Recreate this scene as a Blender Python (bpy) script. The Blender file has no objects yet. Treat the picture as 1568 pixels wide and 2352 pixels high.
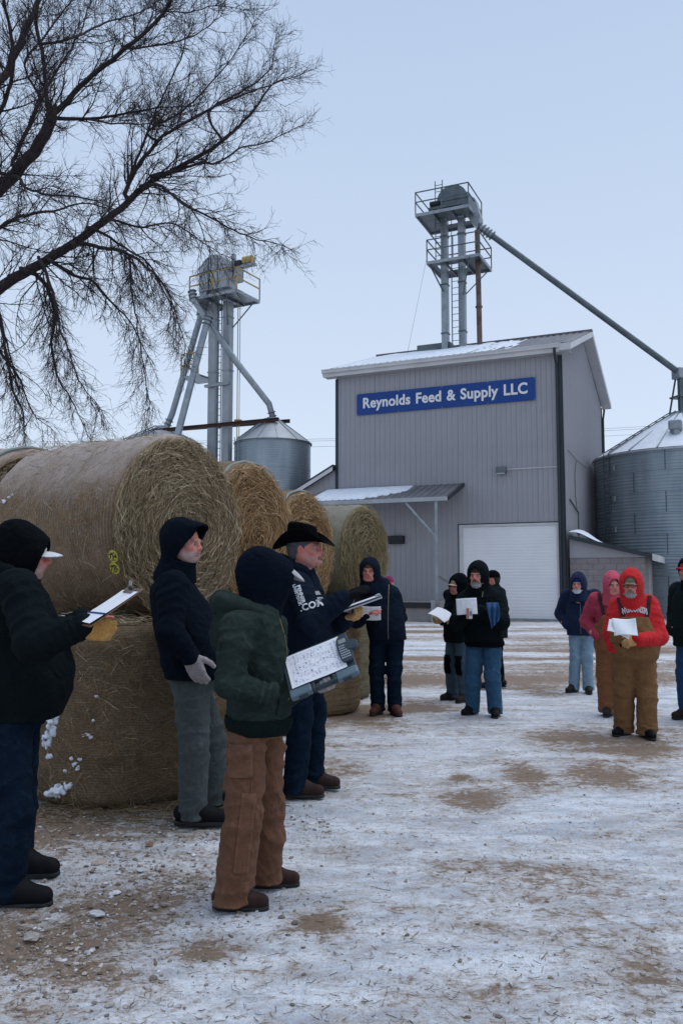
import bpy, math, random
import numpy as np
from mathutils import Vector, Matrix
from mathutils.bvhtree import BVHTree
scene = bpy.context.scene
COL = scene.collection
R = math.radians
RNG = np.random.default_rng(7)
random.seed(7)

# ------------------------------------------------------------------ camera
FPX, CX, CY, PITCH, CAMZ = 1938.0, 784.0, 1176.0, 0.0809, 1.6
cam = bpy.data.cameras.new('camera')
cam.sensor_fit = 'VERTICAL'; cam.sensor_height = 36.0
cam.lens = FPX / 2352.0 * 36.0
cam.clip_start = 0.05; cam.clip_end = 3000
camo = bpy.data.objects.new('camera', cam)
camo.location = (0, 0, CAMZ); camo.rotation_euler = (math.pi / 2 + PITCH, 0, 0)
COL.objects.link(camo); scene.camera = camo

# ------------------------------------------------------------------ sky, sun, exposure
SUN_EL, SUN_AZ = 72.0, 75.0       # high soft sun behind the overcast; azimuth from +Y towards +X
world = bpy.data.worlds.new('World'); scene.world = world; world.use_nodes = True
nt = world.node_tree; nt.nodes.clear()
w_out = nt.nodes.new('ShaderNodeOutputWorld'); w_bg = nt.nodes.new('ShaderNodeBackground')
sky = nt.nodes.new('ShaderNodeTexSky'); sky.sky_type = 'NISHITA'; sky.sun_disc = False
sky.sun_elevation = R(SUN_EL); sky.sun_rotation = R(SUN_AZ)
sky.air_density = 1.0; sky.dust_density = 2.0; sky.ozone_density = 2.0; sky.altitude = 250
w_tc = nt.nodes.new('ShaderNodeTexCoord'); w_sep = nt.nodes.new('ShaderNodeSeparateXYZ')
w_ramp = nt.nodes.new('ShaderNodeValToRGB'); w_mix = nt.nodes.new('ShaderNodeMix'); w_mix.data_type = 'RGBA'
nt.links.new(w_tc.outputs['Generated'], w_sep.inputs[0])
nt.links.new(w_sep.outputs['Z'], w_ramp.inputs[0])
cr = w_ramp.color_ramp                      # even overcast, paler towards the horizon
cr.elements[0].position = 0.0; cr.elements[0].color = (0.655, 0.745, 0.875, 1)
cr.elements[1].position = 0.75; cr.elements[1].color = (0.375, 0.49, 0.685, 1)
w_sc = nt.nodes.new('ShaderNodeVectorMath'); w_sc.operation = 'SCALE'; w_sc.inputs['Scale'].default_value = 10.0
nt.links.new(w_ramp.outputs[0], w_sc.inputs[0])
w_mix.inputs[0].default_value = 0.88
nt.links.new(sky.outputs[0], w_mix.inputs[6]); nt.links.new(w_sc.outputs[0], w_mix.inputs[7])
nt.links.new(w_mix.outputs[2], w_bg.inputs[0]); w_bg.inputs[1].default_value = 0.1
nt.links.new(w_bg.outputs[0], w_out.inputs[0])
sun = bpy.data.lights.new('sun', 'SUN'); sun.energy = 1.5; sun.angle = R(50); sun.color = (0.97, 0.98, 1.0)
suno = bpy.data.objects.new('sun', sun); COL.objects.link(suno)
sd = Vector((math.sin(R(SUN_AZ)) * math.cos(R(SUN_EL)), math.cos(R(SUN_AZ)) * math.cos(R(SUN_EL)), math.sin(R(SUN_EL))))
suno.location = sd * 60; suno.rotation_euler = (-sd).to_track_quat('-Z', 'Y').to_euler()
scene.view_settings.view_transform = 'Standard'; scene.view_settings.look = 'None'
scene.view_settings.exposure = 0.26; scene.view_settings.gamma = 1.0
scene.view_settings.use_curve_mapping = False

# ------------------------------------------------------------------ helpers
def at(x, y, Y):
    """pixel of the 1568x2352 picture -> point at ground distance Y"""
    u = (x - CX) / FPX; v = (CY - y) / FPX
    dy = math.cos(PITCH) - math.sin(PITCH) * v; dz = math.sin(PITCH) + math.cos(PITCH) * v
    t = Y / dy
    return Vector((u * t, Y, CAMZ + dz * t))
def grd(x, y):
    u = (x - CX) / FPX; v = (CY - y) / FPX
    dy = math.cos(PITCH) - math.sin(PITCH) * v; dz = math.sin(PITCH) + math.cos(PITCH) * v
    t = -CAMZ / dz
    return Vector((u * t, dy * t, 0))

def tag(o, label=None, cat=None, group=None, kind=None):
    if label: o['label'] = label
    if cat: o['category'] = cat
    if group: o['group'] = group
    if kind: o['kind'] = kind
    return o
def empty(name, loc=(0, 0, 0), rz=0.0, label=None, cat=None, group=None):
    o = bpy.data.objects.new(name, None); COL.objects.link(o)
    o.location = loc; o.rotation_euler = (0, 0, rz); o.empty_display_size = 0.2
    return tag(o, label, cat, group)
def link(name, me, m=None, parent=None):
    o = bpy.data.objects.new(name, me); COL.objects.link(o)
    if m is not None and not me.materials: me.materials.append(m)
    if parent is not None: o.parent = parent
    return o
def np_mesh(name, V, F, smooth=True):
    """V (n,3), F list of arrays with equal face size"""
    me = bpy.data.meshes.new(name)
    V = np.asarray(V, np.float32); Fs = [np.asarray(f, np.int32) for f in (F if isinstance(F, list) else [F]) if len(f)]
    me.vertices.add(len(V)); me.vertices.foreach_set('co', V.ravel())
    nl = sum(f.size for f in Fs); npoly = sum(len(f) for f in Fs)
    me.loops.add(nl); me.polygons.add(npoly)
    me.loops.foreach_set('vertex_index', np.concatenate([f.ravel() for f in Fs]))
    tot = np.concatenate([np.full(len(f), f.shape[1], np.int32) for f in Fs])
    st = np.concatenate([[0], np.cumsum(tot)[:-1]]).astype(np.int32)
    me.polygons.foreach_set('loop_start', st); me.polygons.foreach_set('loop_total', tot)
    me.polygons.foreach_set('use_smooth', np.full(npoly, smooth, bool))
    me.update(calc_edges=True); me.validate()
    return me
def col_attr(me, C):
    a = me.color_attributes.new('Col', 'FLOAT_COLOR', 'POINT')
    C = np.asarray(C, np.float32)
    if C.shape[1] == 3: C = np.hstack([C, np.ones((len(C), 1), np.float32)])
    a.data.foreach_set('color', C.ravel())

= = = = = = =

GOAL OF THE EXERCISE
Extract the lines exactly, please: the first line of the listing, the line with "random.seed(7)", and every line between them, but no pictures.

COMPLETE RESPONSE
Recreate this scene as a Blender Python (bpy) script. The Blender file has no objects yet. Treat the picture as 1568 pixels wide and 2352 pixels high.
import bpy, math, random
import numpy as np
from mathutils import Vector, Matrix
from mathutils.bvhtree import BVHTree
scene = bpy.context.scene
COL = scene.collection
R = math.radians
RNG = np.random.default_rng(7)
random.seed(7)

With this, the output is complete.